Can the courts make providing sanctuary to illegal aliens permissible, or is it aiding/abetting?
I think the citizens of each city should decide what is best for them.
Here in Texas, the state is trying to override individual cities that are saying they won't change their policies toward undocumented aliens, and the cities are fighting against it. We don't feel the state, or the feds, have a right to tell our local police how to act, or how to allocate their resources.
If the courts can help keep the choice of determining how individual cities choose to police their communities in the hands of the people who actually live in them, and out of federal or state government, I think that's a good thing.
Lisa, if you just bump this up a notch you make the perfect case for the electoral college. Let states decide for themselves and get the heck off of national popularity. Federalism or not? Outside a city (rural) enforced. City not? Boundaries?
Nah, the Electoral College is BS. Why should a vote in Nebraska have more weight than one in California? Why does some random group of electors decide who becomes President? To me, that's the exact opposite of what I'm saying.
What is the difference between cities deciding what is best for them and states deciding what is best for them. National popularity should determine what is best for Texas? EC makes it a state choice? What makes it a city choice?
Sanctuary to refugees in the process of getting documented as long as not criminals should be left free to live. I hate the term 'illegal' - as if you don't have a right to exist.
What do you suggest? Forcibly remove them to detention centers where in a concentrated center of work programs are offered, they will be 'taken care of'?
http://thehill.com/blogs/pundits-blog/i … ary-cities
I think I understand you but maybe not. Someone who commits a felony of illegal border crossing is not a criminal?
It's a lot more complicated than a yes/no answer. All I can do is give you a link to all the different ways but I can't find it. Something about Mexi Gal stays if say US husband beats her up. (take 10 years the normal way)
Ptosis, I don't understand. The blog you linked seems to refute your answer and make the opposite point.
I don't understand why the U.S. feels like it should take in every citizen who is disgruntled with his or her own country. Ask Canada if it wants to take in every U.S. citizen who is unhappy with our current government. We support many of them and allow them to keep their own separate cultures and call it "diversity" as if that were a good thing. Mirriam Webster defines diversity as "the element of having or being composed of differing elements." Differing here is the key because it is the opposite of "united."
In the case of emigration it seems to always be the aboriginal peoples who suffer. If that is the case, then our original immigrant ancestors founded this country, and the recent immigrants are demanding equal rights to keep their individual societies within and separate from the parameters, which unite this country, set by those ancestors.
Your question "can the courts make providing sanctuary to illegal aliens permissible, or is it aiding/abetting?" is one that all legal citizens should ask.

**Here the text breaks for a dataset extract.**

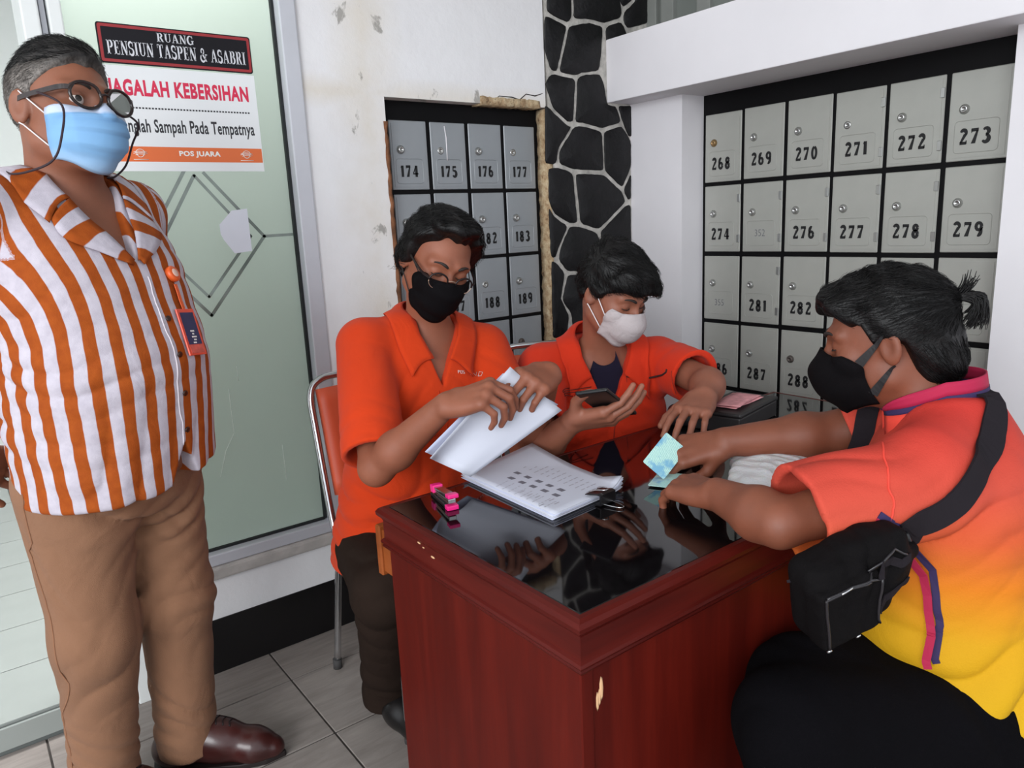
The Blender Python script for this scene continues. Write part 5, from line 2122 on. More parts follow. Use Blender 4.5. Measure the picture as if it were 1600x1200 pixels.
    hf = hair_field(H, (0.014, 0.014, 0.020), hl, [((-0.075, 0.035, 0.052), (0.026, 0.040, 0.042), 0.02), ((0.070, 0.015, 0.055), (0.024, 0.05, 0.045), 0.02), ((0.078, -0.02, -0.02), (0.018, 0.03, 0.045), 0.02),
                                                   ((0.0, 0.050, 0.116), (0.06, 0.040, 0.026), 0.02), ((-0.084, 0.030, 0.022), (0.017, 0.028, 0.030), 0.015), ((0, -0.08, -0.03), (0.07, 0.035, 0.06), 0.02)])
    hf.disp = lambda X, Y, Z: 0.003 * np.sin(130 * X + 40 * Z + 3 * np.sin(30 * Y)) + 0.002 * np.sin(90 * Y - 110 * Z)
    V, F = hf.mesh(0.0035)
    fast_mesh('hair', V, F, M_HAIRBLK, root)
    rng = np.random.default_rng(7)

    def flow(Q):
        L = H.inv(Q)
        sgn_ = np.where(L[:, 0] > 0.012, 1.0, -1.0)
        loc = np.stack([sgn_ * 0.8, -0.15 - 0 * sgn_, -0.75 + 0 * sgn_], 1)
        loc[:, 2] += np.where(L[:, 2] > 0.1, 0.6, 0)
        return loc @ H.A
    P = seeds_on(V, 2600, rng, lambda P: (hf.grad(P) @ H.d(0, 0.6, -0.8)) < 0.5)
    strands('hair_strands', hf, P, flow, 5, 0.042, M_HAIRBLK, root, 0.0007, 0.006, 3)
    # black three-panel mask with raised nose edge
    G = mask_grid(H, b, [(-0.004, 0.112, 0.046, 0.068, -0.012), (-0.030, 0.134, 0.060, 0.052, -0.024), (-0.058, 0.128, 0.058, 0.050, -0.052), (-0.088, 0.116, 0.060, 0.040, -0.066), (-0.116, 0.084, 0.040, 0.040, -0.100)], 29, 23, 0.006)
    M_BM = m_cloth('black_mask_fabric', rgb(14, 12, 14), 0.8, 900, 0.1, sheen=0.0)
    mo = sheet('face_mask', G, M_BM, root, 0.0015)
    M_BE = mat('black_elastic', rgb(20, 18, 20), 0.7)
    for sg in (1, -1):
        j = -1 if sg > 0 else 0
        for a0, a1 in ((G[2, j], H.w(sg * 0.082, -0.002, 0.022)), (G[-6, j], H.w(sg * 0.084, -0.008, -0.026))):
            tube('ear_loop', b.push(np.array([a0 + (a1 - a0) * t for t in np.linspace(0, 1, 10)]), 0.0015), 0.0012, M_BE, mo, 6)
    # half-rim glasses low on the nose
    gl = empty('glasses')
    gl.parent = root
    M_RIM = mat('dark_grey_metal_rim', rgb(40, 30, 30), 0.35, 0.5)
    M_GOLD = mat('pale_gold_wire', rgb(190, 160, 140), 0.3, 0.8)
    for sg in (1, -1):
        pts = []
        for k in range(24):
            a = 2 * math.pi * k / 24
            x = sg * 0.034 + 0.0235 * math.cos(a)
            pts.append(H.w(x, 0.1135 - 0.16 * max(0, abs(x) - 0.02), -0.006 + 0.0195 * math.sin(a) + (0.0015 if math.sin(a) > 0.4 else 0)))
        r = raw('rim', *tube_data(pts[0:13], 0.0022, 7), M_RIM, gl, True)
        raw('lower_rim', *tube_data(pts[12:] + pts[:1], 0.0008, 6), M_GOLD, gl, True)
        raw('lens', list(pts), [tuple(range(24))], M_LENS, r)
        tp = [H.w(sg * 0.057, 0.107, -0.001), H.w(sg * 0.072, 0.088, 0.003), H.w(sg * 0.080, 0.04, 0.012), H.w(sg * 0.084, 0.0, 0.020), H.w(sg * 0.084, -0.02, 0.012)]
        band('temple', smooth_path(tp, 5), 0.005, 0.0025, M_RIM, gl, H.d(sg, 0.15, 0))
    tube('bridge', smooth_path([H.w(-0.011, 0.1135, 0.000), H.w(0, 0.117, 0.003), H.w(0.011, 0.1135, 0.000)], 4), 0.0012, M_GOLD, gl, 6)
    return root


rebase(person2())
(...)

I would say that if the court determines that it is a matter of national security, they can make providing sanctuary illegal. After all, if the court can declare the city of Damascus, Arkansas, a speedtrap and make it illegal for the city to write traffic tickets, which is not a matter of national security, surely the court can declare sanctuary cities illegal.
This is one of the most "thoughtful" responses I have ever had to one of my questions. Not mentioned is Mexico's responsibility for their porous border and the resulting smuggling of people and drugs, something not unrelated to America's expenses.
Right, there is no reciprocal with Mexico as far as emigration goes. A Mexican friend, now a U.S. citizen, told me that if we want to legally live in Mexico, we must have $25,000 in a bank account to prove we won't be a burden on that country.
I think many are woefully ignorant when it comes to centralized type federational government. One must start with the 10th "The powers not delegated to the United States by the Constitution, nor prohibited by it to the States, are reserved to the States respectively, or to the people."
This was added in 1791.
The issues of immigration and health insurance are right in the middle of the idea of centralized government. Does the federal government have the right delegated to it in these areas?
Probably in immigration as you do not really become a citizen of a state but rather an US citizen.
Health Care would seemingly not be delegated.
But we have this pesky problem with what is known as the Interstate Commerce Clause, Article 1, Section 8, Clause 3 of the Constitution.
This was interpreted to allow for federalization of Health Insurance. Most assuredly it then would cover immigration, which very much impacts interstate and international trade.
On the practical side we have the example of Marijuana. Clearly it can be and is illegal under federal law. Yet it is legal in multiple states.
Once congress passes a law it is presumed constitutional until otherwise ruled upon by a court of jurisdiction.
But it is up to our federal and state and city Executive Offices to actually enforce the laws. And so whether sanctuary cities are held to be legal or not the feds can yank policing monies from localities that are not in sync with the feds. The same applies to education.
Technically aiding and abetting might be correct. But who the heck is going to prosecute that one?
The act is prosecutable in all 50 states in state law and a federal crime. It is real easy to prove. But I cannot foresee a prosecutor touching that with a ten foot pole if she wants to keep her job.
Well, the courts CAN do it, but it's in violation of US immigration laws, and Immigration falls within the constitutionally designated powers of the federal government; giving immigration powers to cities/states is unconstitutional.